Prescott plans to import four billion gallons of groundwater a year, pumped from the aquifer that feeds the Verde River. There’ll be some hefty decisions to make along the way.
“I’m the Decider!” President Bush once declared in his own unique idiom. Prescott has its own Deciders, and clamoring for the City Council’s decisions are critical questions around importing water from the Big Chino aquifer. The pipeline project has been long years in the planning, but as the targeted July, 2009 first pumping date looms, pressure on the Deciders increases.
What they’re dealing with is no small garden hose. The City’s current plan envisions a 30-mile pipeline to carry up to 12,400 acre-feet of groundwater per year, running from the Big Chino Water Ranch through Paulden to the Chino Valley wellfield, Prescott’s current water source. Prescott Valley contracts for 45 percent of that water and shares in the $170 million project cost. Pumping on the projected scale will remove unprecedented volumes of water from the Big Chino aquifer, with uncertain but potentially destructive effects on the Verde River headwaters it feeds.

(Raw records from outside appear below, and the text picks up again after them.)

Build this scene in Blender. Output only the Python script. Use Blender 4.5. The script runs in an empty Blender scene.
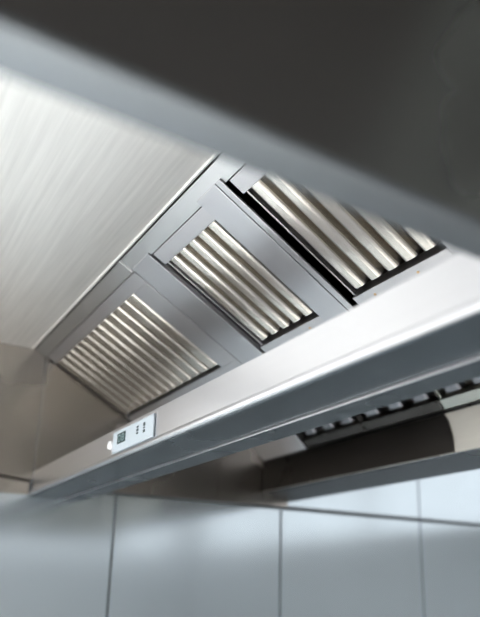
import bpy, bmesh, math, random
from mathutils import Vector, Matrix

random.seed(4)
scene = bpy.context.scene
COL = scene.collection
U = 0.9            # metres per survey unit
EYE = 1.55         # lens height above the floor (m)


def P(x, y, z):
    return Vector((U * x, U * y, EYE + U * z))


FLOOR_Z = -EYE / U          # floor, in survey units
ROOM_Z = (2.95 - EYE) / U   # room ceiling
WALL_Y = 2.936              # tiled wall behind the hood
RIM = 0.385                 # hood rim height


# ------------------------------------------------------------------ materials
def new_mat(name):
    m = bpy.data.materials.new(name)
    m.use_nodes = True
    nt = m.node_tree
    nt.nodes.clear()
    out = nt.nodes.new('ShaderNodeOutputMaterial')
    bs = nt.nodes.new('ShaderNodeBsdfPrincipled')
    nt.links.new(bs.outputs[0], out.inputs[0])
    return m, nt, bs


def steel(name, base, rough, scale=(1, 1, 1), amount=0.08, bump=0.02, cloud=0.12, metal=1.0, cscale=3.0):
    """brushed stainless sheet: grain is a noise squeezed along the brushing direction"""
    m, nt, bs = new_mat(name)
    N, L = nt.nodes, nt.links
    tc = N.new('ShaderNodeTexCoord')
    mp = N.new('ShaderNodeMapping')
    mp.inputs['Scale'].default_value = scale
    L.new(tc.outputs['Object'], mp.inputs[0])
    n1 = N.new('ShaderNodeTexNoise')
    n1.inputs['Scale'].default_value = 1.0
    n1.inputs['Detail'].default_value = 4.0
    L.new(mp.outputs[0], n1.inputs['Vector'])
    n2 = N.new('ShaderNodeTexNoise')
    n2.inputs['Scale'].default_value = cscale
    n2.inputs['Detail'].default_value = 3.0
    L.new(tc.outputs['Object'], n2.inputs['Vector'])
    # colour
    mx = N.new('ShaderNodeMix')
    mx.data_type = 'RGBA'
    lo = [c * (1 - amount) for c in base]
    hi = [min(1, c * (1 + amount)) for c in base]
    mx.inputs[6].default_value = (*lo, 1)
    mx.inputs[7].default_value = (*hi, 1)
    L.new(n1.outputs['Fac'], mx.inputs[0])
    L.new(mx.outputs[2], bs.inputs['Base Color'])
    # roughness
    mr = N.new('ShaderNodeMapRange')
    mr.inputs[1].default_value = 0.3
    mr.inputs[2].default_value = 0.7
    mr.inputs[3].default_value = rough * (1 - cloud)
    mr.inputs[4].default_value = rough * (1 + cloud)
    L.new(n2.outputs['Fac'], mr.inputs[0])
    L.new(mr.outputs[0], bs.inputs['Roughness'])
    bs.inputs['Metallic'].default_value = metal
    if bump:
        bp = N.new('ShaderNodeBump')
        bp.inputs['Strength'].default_value = bump
        bp.inputs['Distance'].default_value = 0.002
        L.new(n1.outputs['Fac'], bp.inputs['Height'])
        L.new(bp.outputs[0], bs.inputs['Normal'])
    return m


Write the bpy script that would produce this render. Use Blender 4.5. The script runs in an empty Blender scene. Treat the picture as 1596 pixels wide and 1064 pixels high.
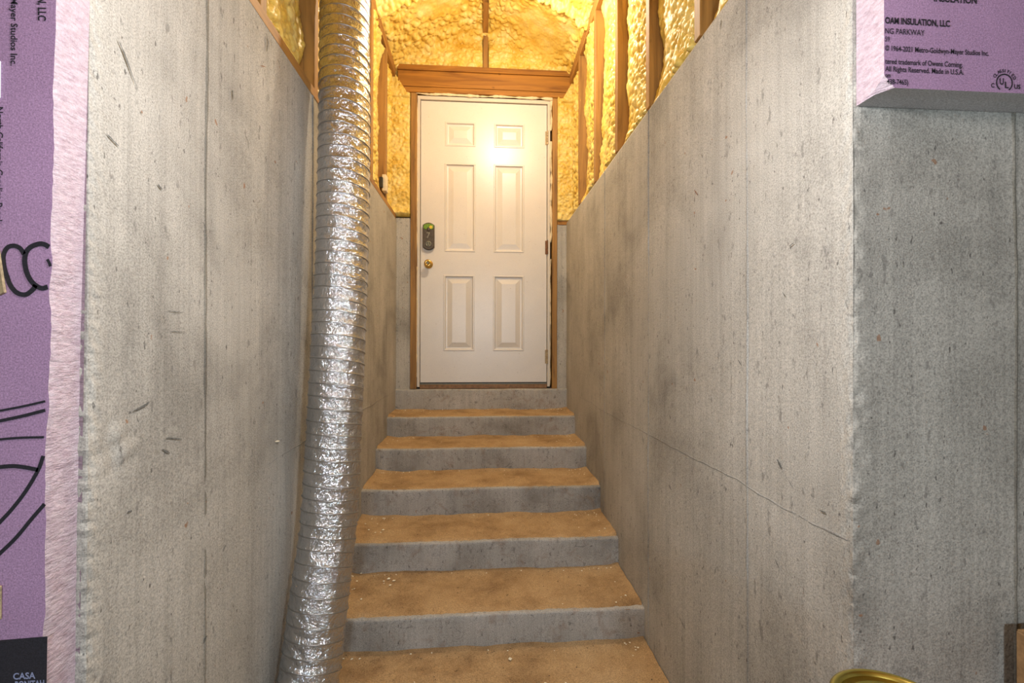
import bpy, math
import numpy as np
from mathutils import Vector, Matrix

rng = np.random.default_rng(7)
SC = bpy.context.scene
COL = SC.collection

# ------------------------------------------------------------------ camera
# All build coordinates are written relative to the camera's eye point
# (X right, Y towards the door, Z up); Z0 lifts them so the floor is z = 0.
Z0 = 1.555
YAW, PITCH, ROLL = 0.07095, 0.00478, 0.00195
cy, sy, cp, sp = math.cos(YAW), math.sin(YAW), math.cos(PITCH), math.sin(PITCH)
fw = Vector((sy*cp, cy*cp, sp)); rt = Vector((cy, -sy, 0)); up = rt.cross(fw)
rt2 = math.cos(ROLL)*rt + math.sin(ROLL)*up
up2 = -math.sin(ROLL)*rt + math.cos(ROLL)*up
cd = bpy.data.cameras.new('camera')
cd.sensor_fit = 'HORIZONTAL'; cd.sensor_width = 36.0; cd.lens = 717.5/1596*36.0
cd.clip_start = 0.02
cam = bpy.data.objects.new('camera', cd); COL.objects.link(cam)
cam.matrix_world = Matrix(((rt2.x, up2.x, -fw.x, 0), (rt2.y, up2.y, -fw.y, 0), (rt2.z, up2.z, -fw.z, Z0), (0, 0, 0, 1)))
SC.camera = cam

# ------------------------------------------------------------------ world, exposure
w = bpy.data.worlds.new('world'); SC.world = w; w.use_nodes = True
w.node_tree.nodes['Background'].inputs[0].default_value = (0.8, 0.88, 1.0, 1)
w.node_tree.nodes['Background'].inputs[1].default_value = 0.15
vs = SC.view_settings
vs.view_transform = 'Standard'; vs.look = 'None'; vs.gamma = 1.0; vs.use_curve_mapping = False
vs.exposure = 0.28

# lamps of the place and an added rear fill (fixtures are built further down)
STAIR_BULB = (0.188, 2.30, 1.85);  STAIR_W = 41.0;  STAIR_C = (1.0, 0.865, 0.68)
FRONT_LAMP = (0.02, 0.55, 0.53);   FRONT_W = 28.0;  FRONT_C = (0.96, 0.97, 1.0)
REAR_FILL  = (0.10, -1.40, 0.20);  REAR_W = 66.0;   REAR_C = (0.70, 0.86, 1.0)  # unseen fill lamp, added to brighten the board faces and right basement wall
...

Council members have to make their best guesses given what they know. On each of the pipeline funding steps along the way, Councilman Bob Luzius has been the lone member voting against the step. Why? It’s no simple story of opposition to importing water from the Big Chino, and in mid-March, at least one of the darkest clouds over the pipeline, from Luzius’s perspective, finally received the attention he has always advocated.